Probability node A in a graph is isolated given that we know at least 1 node is isolated?

Question

Imagine we have this graph above and the probability that any edge doesn't exist is p(some given value). What is the probability that A is isolated(Not connected to any other node) given the the probability that edge i doesn't exist is p and we know that at least node is isolated?

I really have no idea how to calculate this because of the condition "at least 1 node is isolated."

Answer 1

This isn't an elegant solution, but I guess it is one. Maybe someone can come up with a better solution later. The only way I can think of solving this is to explicitly count it out. There are 8 edges.

• We cannot isolate any nodes without removing at least 2 edges.
• There are 3 ways to remove 2 edges so that a node is isolated (B,D,F)
• There are 20 ways to remove 3 edges so that a node is isolated (1 way to isolate A,C each. 6 ways to isolate each of B,D,F).

For removing 4 edges, we need some casework.
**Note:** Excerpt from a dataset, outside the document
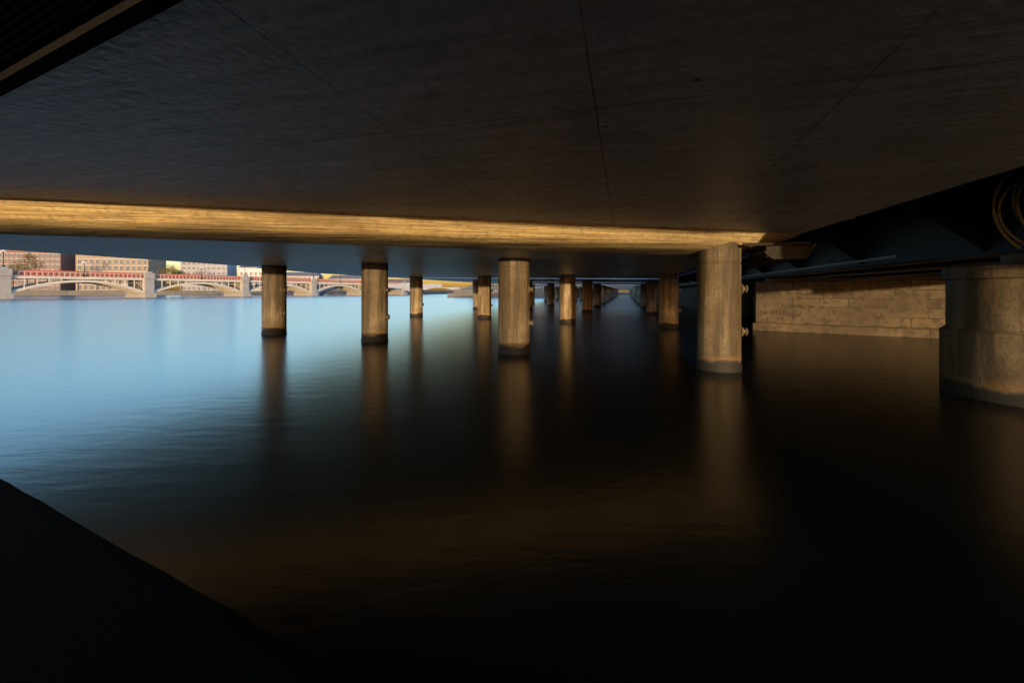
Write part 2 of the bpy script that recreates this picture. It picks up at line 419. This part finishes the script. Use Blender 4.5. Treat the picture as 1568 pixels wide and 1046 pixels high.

• There are 5 ways to isolate A, one of which also isolates B and another isolates D
• There are $\binom{6}{2}=15$ ways to isolate B. Of these, A,C,D and F are each isolated once.
• There are 5 ways to isolate C. One of these isolates B and another isolates F.
• There are $\binom{6}{2}=15$ ways to isolate D. Of these, A,F and B are each isolated once.
• There's one way to remove E. No other edge is isolated.
• There are $\binom{6}{2}=15$ ways to isolate F. Of these, C,D and B are each isolated once.

Putting these altogether, there are

$1+5\times 2 + 15\times 3 - \frac{1}{2}(2+4+2+3+0+3) = 49$

ways to isolate a point.

There are only 2 ways to remove 5 edges so that no vertices are isolated. The remaining edges are shown below:

(AB)(CF)(DE), (AD)(BC)(EF)

So, there are $\binom{8}{5}-2 = 54$ ways to isolate a node.

If more than 5 edges are removed, then at least one vertex will be isolated.

• There are $\binom{8}{6} = 28$ ways to remove 6 edges.
• There are $\binom{8}{7} = 8$ ways to remove 7 edges.
• There's only one way to remove all edges.

Let $q=1-p$. Then,

\begin{align} P(\text{at least one node isolated}) &= 3p^2q^6 + 20p^3q^5 + 49p^4q^4 + 54p^5q^3 + 28p^6q^2 + 8p^7q + p^8\\ P(\text{A is isolated}) &= p^3\\ P(\text{A isolated}|>0\text{ nodes isolated}) &= \frac{p}{3q^6 + 20pq^5 + 49p^2q^4 + 54p^3q^3 + 28p^4q^2 + 8p^5q + p^6}. \end{align}

Hope there were no mistakes. Make of that what you will.